In a typically intimate image from photographer Léon Hendrickx’s series “Kings & Queens,” drag queen Snorella is pictured sitting on the lap of Micha Schneiderberg, a hand laid protectively across his chest.
If the pair appear comfortable with one another, that’s because they are – they’re the same person.
Shot in Hendrickx’s Amsterdam studio, the image allowed Schneiderberg – who created his Snorella character five years ago – to see both sides of his personality together for the first time. He described the process as “almost spiritual.”
“When I saw the results, it moved me so deeply, because it’s me, with me,” he said in a phone interview.
“Your alter ego is a built-up persona. The longer you do it, the more it means to you. So when you see these two images combined in one photo, it’s as if your mind opens to form a reality you could never (otherwise) see.”

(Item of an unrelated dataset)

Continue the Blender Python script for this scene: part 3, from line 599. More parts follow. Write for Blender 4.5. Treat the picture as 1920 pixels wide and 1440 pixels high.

What began as an experiment between two friends has evolved into an ambitious photography project featuring dozens of drag queens from around the world. With the help of image editing software and body doubles, Hendrickx is able to show his subjects interacting with themselves in poignant and, often, humorous ways.
“Putting people together is easy on Photoshop,” the photographer said during a phone interview on the opening night of his exhibition at the Photoville photography festival in New York. “But when you really make them touch each other – like (if they’re) embracing or caressing – it becomes harder.”
“There’s a regular guy behind every drag queen,” he added.
Exploring identity
The Dutch photographer began “Kings & Queens” in 2015, and has since shot images for the series in Berlin, Madrid and New York. Over the course of the last three years, he has witnessed how his subjects’ transformation isn’t purely physical.
“The drag queens are really used to being in front of the camera and being in the spotlight,” he said. “But when you photograph the boy … they don’t (always) know how to act or what to do.”
“A lot of guys do drag for show and to be outgoing,” Schneiderberg added, by way of explanation. “They might be a humble guy and then, in drag, like a super extravagant queen.
“When I’m in drag, I feel this persona coming on. People tell me that when they meet my drag persona, I’m a different person. And I feel it myself, but it’s so hard to describe what the differences are.”
As such, the images can be read either as an exploration of two different characters or a reminder that both are fundamentally the same. But Hendrickx is at pains to stress that the project is neither a political statement nor an attempt at activism.
It is, instead, an exploration of individual human identity – a topic also explored in his project “Will’s Multiple Selves,” in which the eponymous character is seen hanging out with and even fighting himself.
“I’m just photographing people the way they are,” Hendrickx said. “Drag queens are so exaggerated but anyone – every person – has their own alter ego.
“You could have a guy with three kids who wears short sleeves and flip-flops during the weekend – he puts on a suit and works at a bank during the week, and that’s an alter ego. It’s a basic human need.”